The BBC.co.uk site has reviewed "To Be Still"
"To Be Still is the follow-up to psych folk revivalist Alela Diane's small-but-oh-so-perfectly-formed debut, The Pirate's Gospel.
Diane hails from Nevada City, California, a former Gold Rush town whose heyday is for behind it but nonetheless can boast amid its 3,000-odd population the father of American minimalism, Terry Riley, former Supertramp frontman Roger Hodgson, folk singer Mariee Sioux and harpist and singer-songwriter Joanna Newsom, who has described the town as, ''swarming with artists and hippies and old prospectors''.

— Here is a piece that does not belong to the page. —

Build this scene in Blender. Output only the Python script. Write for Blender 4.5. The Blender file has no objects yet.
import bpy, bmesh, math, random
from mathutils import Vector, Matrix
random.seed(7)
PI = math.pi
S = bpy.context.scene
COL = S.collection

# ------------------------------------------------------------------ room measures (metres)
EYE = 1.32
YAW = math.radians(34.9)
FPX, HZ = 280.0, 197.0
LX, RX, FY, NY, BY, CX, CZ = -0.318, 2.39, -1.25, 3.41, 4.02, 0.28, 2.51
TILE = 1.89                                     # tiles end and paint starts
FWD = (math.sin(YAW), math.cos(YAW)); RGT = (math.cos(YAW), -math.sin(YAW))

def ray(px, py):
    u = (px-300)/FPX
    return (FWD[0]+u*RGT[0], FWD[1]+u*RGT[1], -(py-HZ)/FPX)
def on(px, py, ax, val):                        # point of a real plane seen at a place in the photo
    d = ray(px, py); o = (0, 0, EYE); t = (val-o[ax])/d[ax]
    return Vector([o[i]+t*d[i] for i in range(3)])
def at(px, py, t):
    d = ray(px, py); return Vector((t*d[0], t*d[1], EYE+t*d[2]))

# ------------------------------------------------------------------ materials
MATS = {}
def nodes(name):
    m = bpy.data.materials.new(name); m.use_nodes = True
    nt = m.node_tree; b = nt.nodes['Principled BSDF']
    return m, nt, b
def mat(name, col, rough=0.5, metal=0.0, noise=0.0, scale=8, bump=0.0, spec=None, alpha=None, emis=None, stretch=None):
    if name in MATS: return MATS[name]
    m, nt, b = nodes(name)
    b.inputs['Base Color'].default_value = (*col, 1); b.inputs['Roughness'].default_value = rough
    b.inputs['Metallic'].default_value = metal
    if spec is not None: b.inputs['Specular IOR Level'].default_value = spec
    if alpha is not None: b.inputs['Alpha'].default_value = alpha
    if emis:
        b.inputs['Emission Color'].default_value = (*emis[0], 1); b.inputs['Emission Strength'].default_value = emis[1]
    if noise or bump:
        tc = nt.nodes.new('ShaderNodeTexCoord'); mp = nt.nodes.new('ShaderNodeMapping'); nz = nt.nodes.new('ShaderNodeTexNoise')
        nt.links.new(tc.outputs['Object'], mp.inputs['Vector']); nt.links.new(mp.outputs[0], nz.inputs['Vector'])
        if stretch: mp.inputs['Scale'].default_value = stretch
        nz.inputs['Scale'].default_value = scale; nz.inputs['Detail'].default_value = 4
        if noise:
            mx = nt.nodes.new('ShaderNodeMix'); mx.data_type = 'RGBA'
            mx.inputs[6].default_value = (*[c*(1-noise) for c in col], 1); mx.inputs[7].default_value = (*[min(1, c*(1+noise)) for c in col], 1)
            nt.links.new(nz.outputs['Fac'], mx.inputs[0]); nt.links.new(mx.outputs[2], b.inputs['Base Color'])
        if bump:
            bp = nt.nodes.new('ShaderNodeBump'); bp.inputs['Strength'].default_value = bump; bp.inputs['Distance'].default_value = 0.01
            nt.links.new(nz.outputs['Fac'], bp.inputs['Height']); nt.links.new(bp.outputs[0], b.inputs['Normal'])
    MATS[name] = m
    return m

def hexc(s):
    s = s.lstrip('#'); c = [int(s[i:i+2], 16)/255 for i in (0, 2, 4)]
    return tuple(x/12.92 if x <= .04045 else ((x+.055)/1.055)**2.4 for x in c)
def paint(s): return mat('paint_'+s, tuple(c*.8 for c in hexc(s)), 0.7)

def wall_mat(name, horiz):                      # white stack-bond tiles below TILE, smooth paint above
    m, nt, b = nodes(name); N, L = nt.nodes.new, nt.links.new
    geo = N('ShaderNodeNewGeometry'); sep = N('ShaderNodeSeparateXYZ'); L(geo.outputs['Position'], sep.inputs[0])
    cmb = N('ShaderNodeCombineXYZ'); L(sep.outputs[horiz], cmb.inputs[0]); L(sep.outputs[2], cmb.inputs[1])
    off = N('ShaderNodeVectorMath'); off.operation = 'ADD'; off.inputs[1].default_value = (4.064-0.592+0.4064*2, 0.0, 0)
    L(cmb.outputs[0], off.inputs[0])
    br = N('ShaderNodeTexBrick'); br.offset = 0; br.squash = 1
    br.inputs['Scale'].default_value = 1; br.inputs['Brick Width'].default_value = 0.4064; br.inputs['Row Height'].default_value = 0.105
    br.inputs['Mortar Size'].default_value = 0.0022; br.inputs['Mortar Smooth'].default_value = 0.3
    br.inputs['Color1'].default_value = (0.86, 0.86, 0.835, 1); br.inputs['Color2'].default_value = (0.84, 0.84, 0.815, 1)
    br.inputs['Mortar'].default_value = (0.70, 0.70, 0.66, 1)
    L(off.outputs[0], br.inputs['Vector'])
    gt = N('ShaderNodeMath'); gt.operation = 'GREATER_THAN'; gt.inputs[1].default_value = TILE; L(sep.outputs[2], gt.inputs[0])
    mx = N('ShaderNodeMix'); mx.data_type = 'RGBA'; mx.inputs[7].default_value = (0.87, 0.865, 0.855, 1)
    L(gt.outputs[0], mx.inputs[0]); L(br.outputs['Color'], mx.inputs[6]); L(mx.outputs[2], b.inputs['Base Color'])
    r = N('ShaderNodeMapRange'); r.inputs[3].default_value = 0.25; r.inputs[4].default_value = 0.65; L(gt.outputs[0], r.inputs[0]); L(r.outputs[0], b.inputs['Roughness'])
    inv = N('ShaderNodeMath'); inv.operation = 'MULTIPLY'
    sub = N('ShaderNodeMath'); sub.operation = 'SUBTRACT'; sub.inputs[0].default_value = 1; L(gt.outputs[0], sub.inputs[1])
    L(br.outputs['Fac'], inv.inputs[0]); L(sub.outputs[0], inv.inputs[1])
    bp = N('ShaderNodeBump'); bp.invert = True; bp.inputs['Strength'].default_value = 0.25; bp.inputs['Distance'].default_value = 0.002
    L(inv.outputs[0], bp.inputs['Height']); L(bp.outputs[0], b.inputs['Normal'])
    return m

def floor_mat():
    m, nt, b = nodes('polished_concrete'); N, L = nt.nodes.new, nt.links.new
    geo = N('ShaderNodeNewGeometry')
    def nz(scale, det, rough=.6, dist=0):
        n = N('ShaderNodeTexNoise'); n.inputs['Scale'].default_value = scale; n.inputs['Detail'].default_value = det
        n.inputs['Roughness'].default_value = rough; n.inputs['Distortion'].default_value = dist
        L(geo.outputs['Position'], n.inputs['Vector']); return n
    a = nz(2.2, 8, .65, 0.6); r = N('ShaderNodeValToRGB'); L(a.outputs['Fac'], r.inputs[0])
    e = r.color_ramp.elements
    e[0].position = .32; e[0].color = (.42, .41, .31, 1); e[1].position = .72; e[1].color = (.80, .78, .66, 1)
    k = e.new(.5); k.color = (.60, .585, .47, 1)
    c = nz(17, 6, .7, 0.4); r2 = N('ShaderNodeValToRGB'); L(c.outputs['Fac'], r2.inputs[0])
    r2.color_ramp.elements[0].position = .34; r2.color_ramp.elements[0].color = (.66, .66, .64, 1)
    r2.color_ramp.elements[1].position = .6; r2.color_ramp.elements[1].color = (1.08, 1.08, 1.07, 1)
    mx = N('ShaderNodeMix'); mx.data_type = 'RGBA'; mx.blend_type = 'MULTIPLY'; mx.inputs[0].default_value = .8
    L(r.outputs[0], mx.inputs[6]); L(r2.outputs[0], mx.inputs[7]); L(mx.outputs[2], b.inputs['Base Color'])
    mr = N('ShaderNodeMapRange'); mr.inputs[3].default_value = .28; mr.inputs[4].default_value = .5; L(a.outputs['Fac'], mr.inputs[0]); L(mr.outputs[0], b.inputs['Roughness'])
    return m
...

There's certainly gold aplenty to be found in To Be Still, and more than enough to satisfy hippies and artists. There ought to be a sticker on this album advising it should only be listened to in front of an open fire under summer stars and, ideally, sitting cross-legged. Diane is a minstrel who enchants with lyrics all wispy and winsome and a voice as mellow, warm and intoxicating as a patchouli incense burner.
Decorated with what she calls ''more instrumental filigree'' than was on evidence on her debut, To Be Still subtly deploys lonesome fiddle, heart-plucking banjo, keening pedal steel, blood pulse percussion and raindrop guitar to beguile and bewitch in equal measure.
Diane's distinctive bluegrass-tinged vocal delivery – a cracked-caramel amalgam of Vashti Bunyan, Natalie Merchant and Iris DeMent – errs on understatement, the fragile, fraying edges occasionally cracking with dark-hued pain or blooming into a coyote’s full-moon wail. The dominant tone is reflective and nostalgic nd deftly describes assorted hymnals to the natural world, the past, family, friends, love and life getting in the way of living.
With pretty much every track a stand-out track, Age Old Blue, a wistful paean to Diane’s Scottish farmstock ancestry, with rough-hewn but luminous vocal support from veteran Michael Hurley, the yearning but unrealisable dreams of The Ocean, the brittle chill of White As Diamonds – ''Some hearts are ghosts settling down in dark waters
/ Just as silt grows heavy and drowns with the stones'' – and the dream-induced hyper-real jumble of Dry Grass & Shadows all stand – and reward – repeated scrutiny.
A perfect gem of album from a significant new talent."